▶ [Aim of the task]:
Please say how many lines of the listing hold "scene", with no other words in the answer.
### Raw data ###
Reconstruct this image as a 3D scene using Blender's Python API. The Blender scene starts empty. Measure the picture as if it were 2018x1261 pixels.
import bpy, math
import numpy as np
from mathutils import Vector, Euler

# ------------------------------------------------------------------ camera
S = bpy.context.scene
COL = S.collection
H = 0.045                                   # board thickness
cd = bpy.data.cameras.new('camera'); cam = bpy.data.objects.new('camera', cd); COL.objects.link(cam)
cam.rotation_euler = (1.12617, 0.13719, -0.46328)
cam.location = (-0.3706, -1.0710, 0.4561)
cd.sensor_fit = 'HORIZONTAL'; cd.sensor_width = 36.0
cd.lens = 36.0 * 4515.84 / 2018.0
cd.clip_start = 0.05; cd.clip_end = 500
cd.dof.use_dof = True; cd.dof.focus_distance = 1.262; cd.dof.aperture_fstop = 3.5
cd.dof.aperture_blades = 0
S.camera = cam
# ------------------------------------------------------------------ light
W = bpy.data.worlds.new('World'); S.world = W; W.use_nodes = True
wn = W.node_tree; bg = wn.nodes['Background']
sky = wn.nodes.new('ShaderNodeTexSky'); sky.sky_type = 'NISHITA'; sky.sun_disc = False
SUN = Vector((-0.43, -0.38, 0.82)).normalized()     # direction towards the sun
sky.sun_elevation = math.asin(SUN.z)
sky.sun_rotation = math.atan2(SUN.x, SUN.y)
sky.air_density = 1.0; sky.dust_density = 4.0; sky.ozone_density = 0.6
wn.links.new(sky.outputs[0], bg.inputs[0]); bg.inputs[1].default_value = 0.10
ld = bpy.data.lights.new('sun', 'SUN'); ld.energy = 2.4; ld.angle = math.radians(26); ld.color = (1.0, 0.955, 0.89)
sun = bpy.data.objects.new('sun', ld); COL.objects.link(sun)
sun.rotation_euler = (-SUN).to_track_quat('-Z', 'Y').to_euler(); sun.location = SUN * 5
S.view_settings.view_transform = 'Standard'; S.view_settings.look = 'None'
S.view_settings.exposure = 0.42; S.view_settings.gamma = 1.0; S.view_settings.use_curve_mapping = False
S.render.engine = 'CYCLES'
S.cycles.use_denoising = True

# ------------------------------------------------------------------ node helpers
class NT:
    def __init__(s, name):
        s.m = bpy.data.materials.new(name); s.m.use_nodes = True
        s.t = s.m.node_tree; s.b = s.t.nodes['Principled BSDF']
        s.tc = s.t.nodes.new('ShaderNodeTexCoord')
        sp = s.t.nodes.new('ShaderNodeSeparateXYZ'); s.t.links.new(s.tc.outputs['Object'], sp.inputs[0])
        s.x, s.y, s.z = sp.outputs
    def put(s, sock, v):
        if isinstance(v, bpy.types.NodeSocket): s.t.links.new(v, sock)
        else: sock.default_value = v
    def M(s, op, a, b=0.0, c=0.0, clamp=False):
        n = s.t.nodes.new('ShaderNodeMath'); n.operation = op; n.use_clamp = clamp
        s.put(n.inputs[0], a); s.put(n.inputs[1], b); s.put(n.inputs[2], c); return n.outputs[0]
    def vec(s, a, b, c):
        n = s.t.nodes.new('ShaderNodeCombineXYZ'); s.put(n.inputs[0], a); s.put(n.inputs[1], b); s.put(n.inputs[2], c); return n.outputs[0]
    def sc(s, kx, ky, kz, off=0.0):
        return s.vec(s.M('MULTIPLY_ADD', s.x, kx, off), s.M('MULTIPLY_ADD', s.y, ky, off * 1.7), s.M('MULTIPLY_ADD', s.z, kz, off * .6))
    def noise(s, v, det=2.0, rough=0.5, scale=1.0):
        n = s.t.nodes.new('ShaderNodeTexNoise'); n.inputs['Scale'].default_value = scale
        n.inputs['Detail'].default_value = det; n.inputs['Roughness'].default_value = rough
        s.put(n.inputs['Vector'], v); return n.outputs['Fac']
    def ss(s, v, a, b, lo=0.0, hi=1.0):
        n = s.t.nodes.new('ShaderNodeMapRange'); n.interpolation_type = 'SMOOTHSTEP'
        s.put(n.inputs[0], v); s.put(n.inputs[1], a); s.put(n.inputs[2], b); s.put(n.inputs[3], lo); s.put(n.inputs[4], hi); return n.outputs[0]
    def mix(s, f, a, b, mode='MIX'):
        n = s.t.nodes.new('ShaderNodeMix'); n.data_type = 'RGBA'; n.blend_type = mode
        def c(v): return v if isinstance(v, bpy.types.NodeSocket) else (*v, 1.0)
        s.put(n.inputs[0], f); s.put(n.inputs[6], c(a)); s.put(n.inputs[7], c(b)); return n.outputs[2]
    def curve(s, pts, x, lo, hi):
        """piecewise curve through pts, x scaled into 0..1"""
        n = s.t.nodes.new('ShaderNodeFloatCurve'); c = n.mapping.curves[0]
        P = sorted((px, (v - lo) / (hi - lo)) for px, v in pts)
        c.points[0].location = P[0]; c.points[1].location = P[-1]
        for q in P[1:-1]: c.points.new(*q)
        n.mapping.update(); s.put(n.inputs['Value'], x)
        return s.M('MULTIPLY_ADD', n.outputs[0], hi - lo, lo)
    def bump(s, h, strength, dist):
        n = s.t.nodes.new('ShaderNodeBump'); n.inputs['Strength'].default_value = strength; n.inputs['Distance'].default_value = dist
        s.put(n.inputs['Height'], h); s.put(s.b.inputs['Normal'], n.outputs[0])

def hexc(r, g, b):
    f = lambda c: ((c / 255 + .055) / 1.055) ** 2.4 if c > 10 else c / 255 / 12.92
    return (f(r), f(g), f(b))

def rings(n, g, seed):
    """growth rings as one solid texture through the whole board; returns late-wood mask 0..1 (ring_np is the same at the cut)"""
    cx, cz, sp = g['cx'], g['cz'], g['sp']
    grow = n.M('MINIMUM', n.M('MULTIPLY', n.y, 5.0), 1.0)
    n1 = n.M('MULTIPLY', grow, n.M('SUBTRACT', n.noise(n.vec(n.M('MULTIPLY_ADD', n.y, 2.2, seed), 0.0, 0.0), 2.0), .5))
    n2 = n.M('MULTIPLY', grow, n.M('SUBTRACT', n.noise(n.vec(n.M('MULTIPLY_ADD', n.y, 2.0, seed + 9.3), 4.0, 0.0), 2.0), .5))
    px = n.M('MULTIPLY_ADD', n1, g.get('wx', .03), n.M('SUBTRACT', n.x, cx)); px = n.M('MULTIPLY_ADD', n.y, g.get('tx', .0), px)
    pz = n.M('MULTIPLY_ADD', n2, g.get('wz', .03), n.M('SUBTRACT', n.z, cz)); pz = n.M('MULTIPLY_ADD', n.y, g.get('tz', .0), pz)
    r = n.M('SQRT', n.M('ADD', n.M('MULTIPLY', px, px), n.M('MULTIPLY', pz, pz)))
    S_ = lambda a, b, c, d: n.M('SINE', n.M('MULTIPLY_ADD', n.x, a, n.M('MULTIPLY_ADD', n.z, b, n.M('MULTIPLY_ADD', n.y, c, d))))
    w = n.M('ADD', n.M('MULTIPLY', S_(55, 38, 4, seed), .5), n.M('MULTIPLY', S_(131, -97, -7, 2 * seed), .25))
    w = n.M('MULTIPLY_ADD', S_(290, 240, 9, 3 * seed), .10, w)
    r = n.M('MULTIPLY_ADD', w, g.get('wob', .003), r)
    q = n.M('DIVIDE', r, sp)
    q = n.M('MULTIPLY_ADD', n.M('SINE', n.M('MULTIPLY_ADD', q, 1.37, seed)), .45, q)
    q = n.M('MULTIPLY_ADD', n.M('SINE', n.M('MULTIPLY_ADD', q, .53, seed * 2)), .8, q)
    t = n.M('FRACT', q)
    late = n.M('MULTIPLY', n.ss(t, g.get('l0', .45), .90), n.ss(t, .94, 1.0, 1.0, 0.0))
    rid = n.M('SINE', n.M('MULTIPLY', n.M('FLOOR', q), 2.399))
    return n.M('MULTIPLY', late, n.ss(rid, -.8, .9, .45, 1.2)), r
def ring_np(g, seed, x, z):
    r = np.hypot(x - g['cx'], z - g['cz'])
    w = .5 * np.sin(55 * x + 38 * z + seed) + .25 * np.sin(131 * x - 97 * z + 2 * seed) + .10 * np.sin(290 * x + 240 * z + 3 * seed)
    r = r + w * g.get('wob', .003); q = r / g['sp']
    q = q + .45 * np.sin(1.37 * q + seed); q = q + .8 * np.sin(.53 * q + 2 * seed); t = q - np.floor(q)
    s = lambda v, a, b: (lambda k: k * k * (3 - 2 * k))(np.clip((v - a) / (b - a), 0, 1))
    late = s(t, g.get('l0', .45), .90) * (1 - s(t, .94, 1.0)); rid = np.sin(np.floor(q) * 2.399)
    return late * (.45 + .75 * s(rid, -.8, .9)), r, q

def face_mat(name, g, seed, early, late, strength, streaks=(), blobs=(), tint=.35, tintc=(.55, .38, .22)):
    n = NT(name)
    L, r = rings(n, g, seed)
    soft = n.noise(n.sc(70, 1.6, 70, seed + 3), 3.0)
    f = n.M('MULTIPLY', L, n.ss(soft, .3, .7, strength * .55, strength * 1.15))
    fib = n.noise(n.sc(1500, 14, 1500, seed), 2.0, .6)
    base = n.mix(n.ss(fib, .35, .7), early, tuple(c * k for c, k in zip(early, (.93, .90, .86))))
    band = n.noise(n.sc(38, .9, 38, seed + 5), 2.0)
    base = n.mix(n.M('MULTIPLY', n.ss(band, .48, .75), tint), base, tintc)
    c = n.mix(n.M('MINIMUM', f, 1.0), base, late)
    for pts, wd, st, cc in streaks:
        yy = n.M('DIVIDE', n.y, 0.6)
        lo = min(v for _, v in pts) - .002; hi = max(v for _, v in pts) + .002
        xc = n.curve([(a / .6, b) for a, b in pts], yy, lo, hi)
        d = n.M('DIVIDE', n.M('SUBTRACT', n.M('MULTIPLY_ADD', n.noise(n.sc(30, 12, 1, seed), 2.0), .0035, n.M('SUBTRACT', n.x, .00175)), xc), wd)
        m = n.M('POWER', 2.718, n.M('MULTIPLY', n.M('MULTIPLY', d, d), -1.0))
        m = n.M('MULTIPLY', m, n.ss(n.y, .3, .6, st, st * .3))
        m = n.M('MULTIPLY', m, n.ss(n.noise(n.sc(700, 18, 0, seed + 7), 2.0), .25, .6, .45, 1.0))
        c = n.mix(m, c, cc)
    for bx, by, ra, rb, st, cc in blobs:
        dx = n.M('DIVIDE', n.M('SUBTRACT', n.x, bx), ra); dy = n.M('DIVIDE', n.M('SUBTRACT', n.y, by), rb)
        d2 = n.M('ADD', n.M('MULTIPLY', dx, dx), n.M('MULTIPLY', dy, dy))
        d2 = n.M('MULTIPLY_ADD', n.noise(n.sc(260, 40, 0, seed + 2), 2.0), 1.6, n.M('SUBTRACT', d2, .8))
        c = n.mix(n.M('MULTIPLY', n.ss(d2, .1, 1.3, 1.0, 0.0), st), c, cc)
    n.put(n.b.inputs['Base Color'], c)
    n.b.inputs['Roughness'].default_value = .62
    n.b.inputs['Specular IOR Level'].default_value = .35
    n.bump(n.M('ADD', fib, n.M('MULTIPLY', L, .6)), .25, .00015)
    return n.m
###
▶ [Result of the exercise]:
2